Though there have been fur trading posts on the site since 1738, the first permanent settlement of the area occurred in 1812 when a group of Scottish crofters arrived. Winnipeg was incorporated as a city in 1873 with a population of 1,869 people. The arrival of the Canadian Pacific Railway in 1885 brought a 30-year period of growth and prosperity unequalled in Canadian urban development. A flood of immigrants, high wheat prices, plentiful capital, and improved farming techniques contributed to making Winnipeg the wholesale, administrative, and financial centre of western Canada. Following World War I, economic stagnation due to low wheat prices and the Depression lasted well into the 1940s.

Since 1945, Winnipeg has grown steadily, based on its position as a major grain, financial, manufacturing, and transportation centre.
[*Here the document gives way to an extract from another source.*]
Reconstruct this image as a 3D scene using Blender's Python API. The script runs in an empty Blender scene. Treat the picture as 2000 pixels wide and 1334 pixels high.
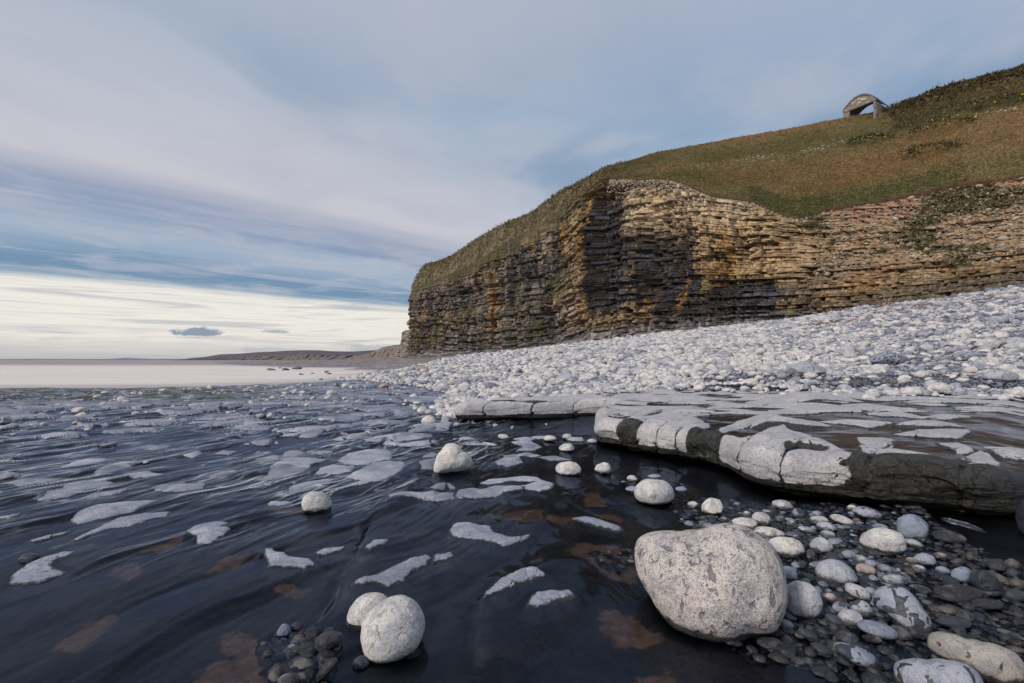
import bpy, math, random
import numpy as np
random.seed(7)
RNG = np.random.default_rng(11)
SC = bpy.context.scene
COL = SC.collection
F = 889.0; CX = 1000.0; HY = 703.0; H = 1.0      # focal length in photo pixels, horizon row, eye height

# ------------------------------------------------------------------ camera, sky, sun, exposure
cam_d = bpy.data.cameras.new('camera'); cam = bpy.data.objects.new('camera', cam_d); COL.objects.link(cam)
cam.location = (0, 0, H); cam.rotation_euler = (math.radians(90), 0, 0)
cam_d.sensor_width = 36; cam_d.lens = F * 36 / 2000; cam_d.shift_y = (HY - 667) / 2000
cam_d.clip_start = 0.05; cam_d.clip_end = 20000
SC.camera = cam

class NB:
    """tiny node-tree builder"""
    def __init__(s, tree): s.t = tree; s.n = tree.nodes; s.l = tree.links
    def new(s, ty, **kw):
        n = s.n.new(ty)
        for k, v in kw.items(): setattr(n, k, v)
        return n
    def put(s, sock, v):
        if hasattr(v, 'is_linked') or isinstance(v, bpy.types.NodeSocket): s.l.new(v, sock)
        elif v is not None:
            if isinstance(v, (tuple, list)) and len(v) == 3 and sock.type == 'RGBA': v = (*v, 1)
            sock.default_value = v
    def m(s, op, a, b=None, c=None, clamp=False):
        n = s.new('ShaderNodeMath', operation=op, use_clamp=clamp)
        s.put(n.inputs[0], a)
        if b is not None: s.put(n.inputs[1], b)
        if c is not None: s.put(n.inputs[2], c)
        return n.outputs[0]
    def step(s, v, a, b, lo=0.0, hi=1.0, smooth=True):
        n = s.new('ShaderNodeMapRange', interpolation_type='SMOOTHSTEP' if smooth else 'LINEAR')
        s.put(n.inputs[0], v); n.inputs[1].default_value = a; n.inputs[2].default_value = b
        n.inputs[3].default_value = lo; n.inputs[4].default_value = hi
        return n.outputs[0]
    def noise(s, vec, scale=5, detail=3, rough=0.5, dist=0.0, dim='3D'):
        n = s.new('ShaderNodeTexNoise', noise_dimensions=dim)
        if vec is not None: s.l.new(vec, n.inputs['Vector'])
        n.inputs['Scale'].default_value = scale; n.inputs['Detail'].default_value = detail
        n.inputs['Roughness'].default_value = rough; n.inputs['Distortion'].default_value = dist
        return n.outputs[0]
    def vor(s, vec, scale=5, feature='F1', rand=1.0, out=0):
        n = s.new('ShaderNodeTexVoronoi', feature=feature)
        s.l.new(vec, n.inputs['Vector']); n.inputs['Scale'].default_value = scale
        n.inputs['Randomness'].default_value = rand
        return n.outputs[out]
    def mix(s, f, a, b, mode='MIX'):
        n = s.new('ShaderNodeMix', data_type='RGBA', blend_type=mode)
        s.put(n.inputs[0], f); s.put(n.inputs[6], a); s.put(n.inputs[7], b)
        return n.outputs[2]
    def ramp(s, v, pts):
        n = s.new('ShaderNodeValToRGB'); cr = n.color_ramp
        while len(cr.elements) > 1: cr.elements.remove(cr.elements[-1])
        for i, (p, c) in enumerate(pts):
            e = cr.elements[0] if i == 0 else cr.elements.new(p)
            e.position = p; e.color = (*c, 1)
        s.put(n.inputs[0], v); return n.outputs[0]
    def comb(s, x, y, z):
        n = s.new('ShaderNodeCombineXYZ'); s.put(n.inputs[0], x); s.put(n.inputs[1], y); s.put(n.inputs[2], z)
        return n.outputs[0]
    def attr(s, name, out='Fac'):
        n = s.new('ShaderNodeAttribute', attribute_name=name); return n.outputs[out]
    def vmul(s, v, k):
        n = s.new('ShaderNodeVectorMath', operation='MULTIPLY'); s.l.new(v, n.inputs[0]); n.inputs[1].default_value = k
        return n.outputs[0]
    def vadd(s, a, b):
        n = s.new('ShaderNodeVectorMath', operation='ADD'); s.put(n.inputs[0], a); s.put(n.inputs[1], b); return n.outputs[0]
    def bump(s, h, strength=0.5, dist=0.01, normal=None):
        n = s.new('ShaderNodeBump'); n.inputs['Strength'].default_value = strength; n.inputs['Distance'].default_value = dist
        s.put(n.inputs['Height'], h)
        if normal is not None: s.l.new(normal, n.inputs['Normal'])
        return n.outputs[0]

world = bpy.data.worlds.new('World'); SC.world = world; world.use_nodes = True
def build_sky():
    wt = world.node_tree; wt.nodes.clear(); b = NB(wt)
    SUN_EL, SUN_AZ = math.radians(34), math.radians(232)
    sky = b.new('ShaderNodeTexSky', sky_type='NISHITA', sun_disc=False)
    sky.sun_elevation = SUN_EL; sky.sun_rotation = SUN_AZ
    tc = b.new('ShaderNodeTexCoord'); sep = b.new('ShaderNodeSeparateXYZ'); b.l.new(tc.outputs['Generated'], sep.inputs[0])
    x, y, z = sep.outputs
    zc = b.m('MAXIMUM', z, 0.012)
    X = b.m('DIVIDE', x, zc); Y = b.m('DIVIDE', y, zc)
    P = b.comb(X, Y, 0.0)
    q = b.m('SUBTRACT', b.m('MULTIPLY', X, 0.67), b.m('MULTIPLY', Y, 0.74))      # across the cloud streets
    l = b.m('ADD', b.m('MULTIPLY', X, 0.74), b.m('MULTIPLY', Y, 0.67))
    big = b.noise(P, 0.35, 3, 0.5, 0.3)
    st = b.noise(b.comb(q, b.m('MULTIPLY', l, 0.14), 0.0), 1.5, 4, 0.55, 0.3)
    st2 = b.noise(b.comb(b.m('ADD', q, 7.3), b.m('MULTIPLY', l, 0.09), 3.0), 3.2, 4, 0.55, 0.3)
    qw = b.m('ADD', q, b.m('MULTIPLY', b.m('SUBTRACT', big, 0.5), 1.0))
    qw = b.m('ADD', qw, b.m('MULTIPLY', b.m('SUBTRACT', st, 0.5), 1.3))
    u = b.m('DIVIDE', b.m('ADD', qw, 12.0), 16.0, clamp=True)
    P_ = lambda v: (v + 12) / 16
    base = b.ramp(u, [(P_(-8.2), (.40, .49, .56)), (P_(-7.4), (.17, .30, .44)), (P_(-6.2), (.155, .275, .43)), (P_(-5.4), (.30, .41, .55)), (P_(-4.7), (.37, .46, .58)),
        (P_(-4.0), (.25, .33, .49)), (P_(-3.5), (.33, .38, .51)), (P_(-2.95), (.60, .59, .65)), (P_(-2.4), (.54, .56, .64)), (P_(-1.8), (.45, .51, .61)), (P_(-1.2), (.36, .46, .59)),
        (P_(-.7), (.28, .39, .55)), (P_(-.2), (.32, .42, .57)), (P_(.6), (.40, .46, .58)), (P_(2), (.38, .45, .57))])
    base = b.mix(b.m('MULTIPLY', b.m('MULTIPLY', b.step(st2, .45, .68), 0.40), b.step(q, -2.6, -4.0)), base, (.50, .53, .61))
    cl = b.noise(P, 1.3, 5, 0.55, 0.6)
    base = b.mix(b.m('MULTIPLY', b.step(cl, .42, .66), 0.6), base, (.50, .52, .59))
    cl2 = b.noise(b.vadd(P, (4.2, 1.7, 0)), .8, 4, 0.55, 0.5)
    base = b.mix(b.m('MULTIPLY', b.m('MULTIPLY', b.step(cl2, .42, .62), b.m('MULTIPLY', b.step(z, .64, .44), b.step(q, -2.4, -1.6))), 0.7), base, (.21, .32, .48))
    base = b.mix(b.m('MULTIPLY', b.step(z, .42, .62), 0.5), base, (.50, .52, .60))
    # low bright band near the horizon
    az = b.m('ARCTAN2', x, y)
    hb = b.noise(b.comb(b.m('MULTIPLY', az, 2.2), b.m('MULTIPLY', z, 26.0), 0.0), 1.5, 4, 0.55, 0.9)
    hb2 = b.noise(b.comb(b.m('MULTIPLY', az, 3.0), b.m('MULTIPLY', z, 62.0), 5.0), 1.3, 4, 0.55, 0.9)
    zz = b.m('ADD', z, b.m('MULTIPLY', b.m('SUBTRACT', hb, 0.5), 0.045))
    zz = b.m('ADD', zz, b.m('MULTIPLY', b.m('ADD', az, 0.85), 0.055))       # band is lower towards the cliff
    glow = b.m('MULTIPLY', b.step(qw, -7.0, -8.6), b.step(z, .24, .20))
    gcol = b.ramp(b.m('ADD', b.m('MULTIPLY', hb2, 0.75), b.m('MULTIPLY', hb, 0.25)), [(.30, (.50, .54, .58)), (.42, (.76, .73, .70)), (.50, (.93, .89, .80)), (.58, (.84, .82, .76)), (.70, (.58, .60, .62))])
    col = b.mix(glow, base, gcol)
    low = b.noise(b.comb(b.m('MULTIPLY', az, 6.0), b.m('MULTIPLY', z, 40.0), 2.0), 1.6, 5, 0.6, 0.2)
    lowm = b.m('MULTIPLY', b.step(b.m('SUBTRACT', b.m('ADD', z, b.m('MULTIPLY', low, -0.055)), 0.0), 0.012, -0.002), .5)
    col = b.mix(lowm, col, (.62, .62, .61))
    # two small dark clouds low over the sea, a bank of puffs near the cliff
    cn = b.noise(b.comb(b.m('MULTIPLY', az, 60.0), b.m('MULTIPLY', z, 75.0), 0.0), 1.0, 4, 0.65)
    for a0, e0, w, h, c, k in [(-.6015, .0480, .043, .0095, (.26, .33, .42), 1), (-.478, .0545, .026, .0042, (.36, .40, .45), .8), (-.30, .021, .06, .010, (.40, .44, .50), .55),
                               (-.49, .018, .06, .006, (.46, .48, .52), .5), (-.33, .105, .03, .010, (.42, .48, .56), .35)]:
        dx = b.m('DIVIDE', b.m('SUBTRACT', az, a0), w); dz = b.m('DIVIDE', b.m('SUBTRACT', z, e0), h)
        dz = b.m('ADD', b.m('MULTIPLY', b.m('MAXIMUM', dz, 0.0), 0.75), b.m('MULTIPLY', b.m('MINIMUM', dz, 0.0), 1.7))
        r = b.m('SQRT', b.m('ADD', b.m('MULTIPLY', dx, dx), b.m('MULTIPLY', dz, dz)))
        r = b.m('ADD', r, b.m('MULTIPLY', b.m('SUBTRACT', cn, 0.5), 1.6))
        col = b.mix(b.m('MULTIPLY', b.step(r, 1.0, .62), k), col, c)
    # a little of the physical sky stays in, then the ground side
    sk = b.mix(1.0, sky.outputs[0], (.1, .1, .1), 'MULTIPLY')
    col = b.mix(0.06, col, sk)
    col = b.mix(b.step(z, -.004, -.03), col, (.30, .29, .29))
    bg = b.new('ShaderNodeBackground'); bg.inputs['Strength'].default_value = 0.1
    sc = b.new('ShaderNodeVectorMath', operation='SCALE'); b.l.new(col, sc.inputs[0]); sc.inputs['Scale'].default_value = 10.0
    b.l.new(sc.outputs[0], bg.inputs['Color'])
    out = b.new('ShaderNodeOutputWorld'); b.l.new(bg.outputs[0], out.inputs[0])
    sl = bpy.data.lights.new('sun', 'SUN'); so = bpy.data.objects.new('sun', sl); COL.objects.link(so)
    sl.energy = 2.7; sl.angle = math.radians(9); sl.color = (1.0, .92, .82)
    dx, dy, dz = math.sin(SUN_AZ) * math.cos(SUN_EL), math.cos(SUN_AZ) * math.cos(SUN_EL), math.sin(SUN_EL)
    from mathutils import Vector
    so.rotation_euler = Vector((dx, dy, dz)).to_track_quat('Z', 'Y').to_euler()
build_sky()
SC.view_settings.view_transform = 'Standard'; SC.view_settings.look = 'None'
SC.view_settings.exposure = 0.0; SC.view_settings.gamma = 1.0; SC.view_settings.use_curve_mapping = False
try: SC.cycles.max_bounces = 6; SC.cycles.transparent_max_bounces = 8
except Exception: pass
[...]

The current population of winnipeg can be found here (pdf).

 

In 1972, the unified City of Winnipeg was created by amalgamating the following 13 municipalities, towns and cities:
  • R. M. of Charleswood
  • R. M. of North Kildonan
  • Town of Tuxedo
  • City of West Kildonan
  • City of Transcona
  • City of St. James-Assiniboia
  • The Metropolitan Corporation of Greater Winnipeg
  • R. M. of Fort Garry
  • R. M. of Old Kildonan
  • City of East Kildonan
  • City of St. Vital
  • City of St. Boniface
  • City of Winnipeg

Winnipeg "Heart of the Continent"

The name Winnipeg has its origin in the Cree Indian name given to the lake 40 miles north, meaning "Win", muddy, "nipee", water.

Winnipeg is situated at the confluence of the Red and Assiniboine Rivers; 40 miles south of Lake Winnipeg and 60 miles north of the boundary line between Canada and the United States of America, almost midway between the Atlantic and Pacific Oceans at an altitude of 760 feet above the seaboard level of New York.
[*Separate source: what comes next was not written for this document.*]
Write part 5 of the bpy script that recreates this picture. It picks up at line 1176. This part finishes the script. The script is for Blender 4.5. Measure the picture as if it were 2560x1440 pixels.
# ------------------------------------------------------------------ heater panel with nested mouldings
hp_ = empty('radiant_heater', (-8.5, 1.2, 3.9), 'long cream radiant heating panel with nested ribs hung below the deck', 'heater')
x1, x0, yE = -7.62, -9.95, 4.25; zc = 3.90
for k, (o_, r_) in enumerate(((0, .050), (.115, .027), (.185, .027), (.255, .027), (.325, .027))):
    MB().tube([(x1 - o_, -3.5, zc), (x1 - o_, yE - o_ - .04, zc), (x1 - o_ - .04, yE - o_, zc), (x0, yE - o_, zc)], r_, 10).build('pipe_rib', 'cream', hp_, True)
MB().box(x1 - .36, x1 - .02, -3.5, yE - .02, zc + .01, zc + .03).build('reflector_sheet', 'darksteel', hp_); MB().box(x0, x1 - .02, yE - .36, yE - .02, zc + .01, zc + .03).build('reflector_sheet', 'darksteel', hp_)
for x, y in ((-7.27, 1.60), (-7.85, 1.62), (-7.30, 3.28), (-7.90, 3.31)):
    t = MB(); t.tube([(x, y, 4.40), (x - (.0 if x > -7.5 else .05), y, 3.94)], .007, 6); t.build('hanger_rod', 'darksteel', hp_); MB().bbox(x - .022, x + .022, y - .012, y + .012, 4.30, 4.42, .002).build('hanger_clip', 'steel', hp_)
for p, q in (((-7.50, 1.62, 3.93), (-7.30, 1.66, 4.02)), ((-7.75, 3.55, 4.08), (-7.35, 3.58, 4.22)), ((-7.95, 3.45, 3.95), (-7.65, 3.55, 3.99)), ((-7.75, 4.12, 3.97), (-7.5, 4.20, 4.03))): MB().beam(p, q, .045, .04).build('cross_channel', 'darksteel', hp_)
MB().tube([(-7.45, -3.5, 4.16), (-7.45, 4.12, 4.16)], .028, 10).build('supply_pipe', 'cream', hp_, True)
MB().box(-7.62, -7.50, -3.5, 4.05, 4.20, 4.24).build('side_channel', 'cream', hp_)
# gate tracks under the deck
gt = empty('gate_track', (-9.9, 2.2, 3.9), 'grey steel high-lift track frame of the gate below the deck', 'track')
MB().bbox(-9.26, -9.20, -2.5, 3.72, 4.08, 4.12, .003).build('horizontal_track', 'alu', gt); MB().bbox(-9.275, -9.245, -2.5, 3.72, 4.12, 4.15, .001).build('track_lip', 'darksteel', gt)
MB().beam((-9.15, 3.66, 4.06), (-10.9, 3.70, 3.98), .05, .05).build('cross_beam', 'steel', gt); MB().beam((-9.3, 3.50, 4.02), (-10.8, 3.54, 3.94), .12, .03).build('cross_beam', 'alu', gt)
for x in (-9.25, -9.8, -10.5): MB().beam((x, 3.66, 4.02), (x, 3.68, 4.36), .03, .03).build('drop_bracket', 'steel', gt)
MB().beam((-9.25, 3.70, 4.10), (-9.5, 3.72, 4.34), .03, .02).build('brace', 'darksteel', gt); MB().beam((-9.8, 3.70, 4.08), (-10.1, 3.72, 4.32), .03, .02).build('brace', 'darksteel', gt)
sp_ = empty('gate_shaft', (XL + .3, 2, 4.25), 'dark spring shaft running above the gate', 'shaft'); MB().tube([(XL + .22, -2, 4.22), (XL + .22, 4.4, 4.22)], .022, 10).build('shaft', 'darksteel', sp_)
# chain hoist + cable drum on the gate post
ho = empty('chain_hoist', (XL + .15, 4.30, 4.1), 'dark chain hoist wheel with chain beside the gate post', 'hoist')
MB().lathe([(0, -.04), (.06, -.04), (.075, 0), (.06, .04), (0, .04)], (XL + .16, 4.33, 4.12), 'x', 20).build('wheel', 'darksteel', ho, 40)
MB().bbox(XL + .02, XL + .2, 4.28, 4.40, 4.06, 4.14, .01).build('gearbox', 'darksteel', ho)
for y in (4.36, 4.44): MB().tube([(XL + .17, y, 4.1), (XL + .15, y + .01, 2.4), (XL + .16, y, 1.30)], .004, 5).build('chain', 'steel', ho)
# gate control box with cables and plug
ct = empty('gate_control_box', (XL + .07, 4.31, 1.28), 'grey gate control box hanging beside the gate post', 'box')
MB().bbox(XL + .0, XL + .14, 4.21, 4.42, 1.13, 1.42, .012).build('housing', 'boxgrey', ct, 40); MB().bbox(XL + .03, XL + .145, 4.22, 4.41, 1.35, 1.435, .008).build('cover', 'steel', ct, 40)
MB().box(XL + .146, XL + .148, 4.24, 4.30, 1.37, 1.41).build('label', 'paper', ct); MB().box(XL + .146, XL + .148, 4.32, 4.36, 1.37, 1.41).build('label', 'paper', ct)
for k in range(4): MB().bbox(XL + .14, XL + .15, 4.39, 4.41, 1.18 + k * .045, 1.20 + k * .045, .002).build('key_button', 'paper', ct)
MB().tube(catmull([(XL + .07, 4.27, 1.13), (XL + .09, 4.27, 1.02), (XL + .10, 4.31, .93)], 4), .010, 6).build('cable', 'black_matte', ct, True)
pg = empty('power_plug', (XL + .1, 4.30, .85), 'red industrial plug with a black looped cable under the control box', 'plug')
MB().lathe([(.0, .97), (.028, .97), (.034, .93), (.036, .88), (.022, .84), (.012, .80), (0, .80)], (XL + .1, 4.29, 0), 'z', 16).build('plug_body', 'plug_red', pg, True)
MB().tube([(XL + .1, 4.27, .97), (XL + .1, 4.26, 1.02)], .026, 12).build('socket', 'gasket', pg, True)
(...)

From a Hudson’s Bay Company trading post (Fort Garry) in 1870, with a population of 215, Winnipeg proper has grown to the size of a first-class city of 256,000 and Greater Winnipeg 500,000 people. When the city was incorporated in 1873 there were 1,869 inhabitants. In 1878 steam railway connections from St. Paul, Minnesota, had reached a point just across the river from Winnipeg; and on July 1st, 1886, the first through railway train, which left Montreal on June 28th, 1886, arrived in Winnipeg. The advent of railway connections introduced a steady stream of travel and trade and an influx of population that resulted in the building up of a City of standing and importance that is exceeded by only a few cities in Canada.

Winnipeg has become a significant grain centre on the American continent, the financial, commercial, wholesale and manufacturing centre of the middle west, owing to its geographical position and its tremendous railway facilities, with branches reaching out in every direction. It affords great possibilities for trade in the province and the Northwest and an inducement for the establishment of manufacturing and other industries. Winnipeg's soft water supply is adequate for the needs of a city of one million inhabitants.
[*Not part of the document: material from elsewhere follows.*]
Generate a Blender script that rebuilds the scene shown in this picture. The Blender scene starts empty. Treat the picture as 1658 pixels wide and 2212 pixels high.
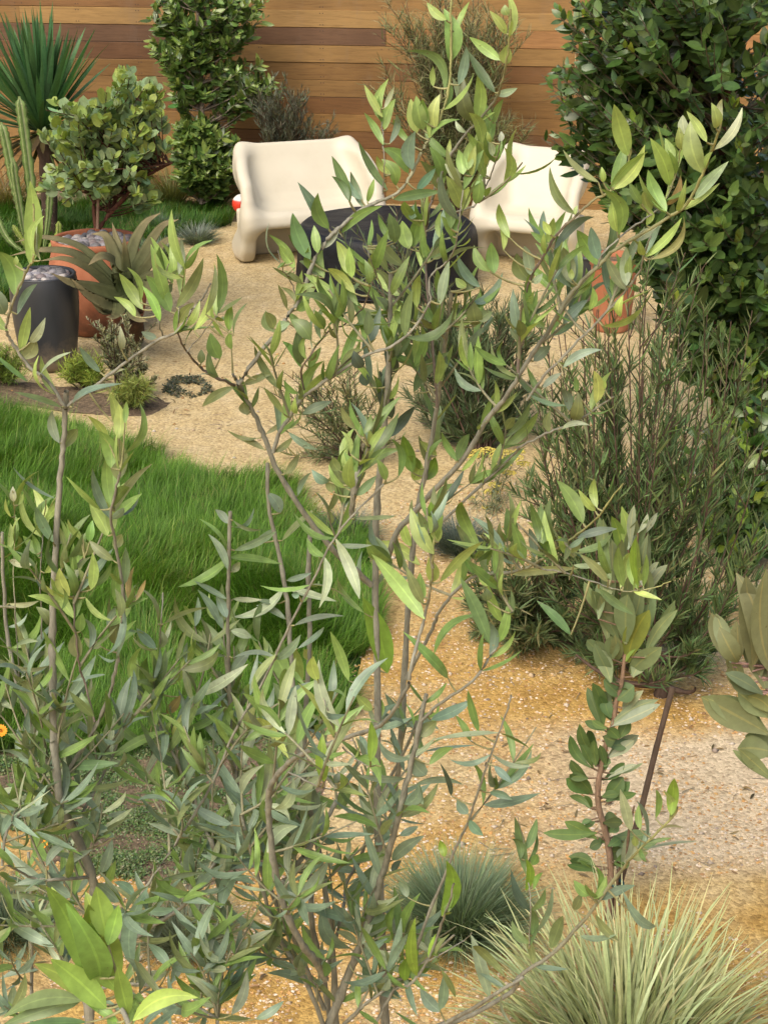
import bpy, math, random
import numpy as np
R = math.radians
rng = np.random.default_rng(7)
random.seed(7)
scn = bpy.context.scene
COL = bpy.data.collections.new("garden"); scn.collection.children.link(COL)

# ---------------------------------------------------------------- camera maths
CAMH, PITCH, FPX = 3.6, R(22.0), 3724.0
CX, CY = 829.0, 1106.0
FW = np.array([0, math.cos(PITCH), -math.sin(PITCH)])
UP = np.array([0, math.sin(PITCH), math.cos(PITCH)])
CAM = np.array([0, 0, CAMH])
def ray(px, py):
    return FW + np.array([(px-CX)/FPX, 0, 0]) - UP*((py-CY)/FPX)
def P(px, py, Y):
    r = ray(px, py); return CAM + r*(Y/r[1])
def G(px, py, z=0.0):
    r = ray(px, py); return CAM + r*((z-CAMH)/r[2])
def vdepth(p):
    return float(np.dot(np.asarray(p)-CAM, FW))

# ---------------------------------------------------------------- object helpers
def tag(o, label=None, cat=None, group=None, kind=None):
    if label: o["label"] = label
    if cat: o["category"] = cat
    if group: o["group"] = group
    if kind: o["kind"] = kind
    return o
def thing(name, label, cat, loc, group=None):
    o = bpy.data.objects.new(name, None); COL.objects.link(o)
    o.empty_display_size = 0.1
    o.location = [float(v) for v in loc]
    return tag(o, label, cat, group)
def wloc(o):
    l = np.zeros(3)
    while o is not None:
        l = l + np.array(o.location); o = o.parent
    return l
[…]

The day of incorporation came, but not without struggle. The first Bill presented to the Legislature for the City’s incorporation was thrown out and the townspeople seized the Speaker of the House and gave him an extensive tar bath. However, cooler heads did prevail and with legal guidance the Bill was passed. The government of the City was carried on under the powers of a special Charter granted by the Provincial Legislature. This charter was repealed in 1886, and from that time until 1902 the City’s affairs were administered under the provisions of the Manitoba Municipal and Assessment Acts. Once again the City obtained a special Charter which has been revised and consolidated in the years 1918, 1940 and 1956.

Today, Winnipeg is noted for its fine hotel and motor hotel accommodations and for its superb restaurants. It has excellent shopping facilities, "A Shopper’s Paradise", and is one of the few Cities in Canada that has not imposed a general sales tax. It has enjoyed this distinction for ninety-two years.

There are facilities for playing golf, tennis, swimming, boating and other outdoor sports. Close to Winnipeg, anglers will find good fishing in many lakes accessible over first-class highways.

Few Cities have as many beautiful parks. Visitors to Assiniboine Park will find magnificent facilities for rest and recreation as well as one of the finest Zoos in the country, while Kildonan Park is the home of some of the most beautiful trees in Winnipeg.

Winnipeg, the "Friendly City of the Nation",
extends to every visitor a truly warm Western Welcome.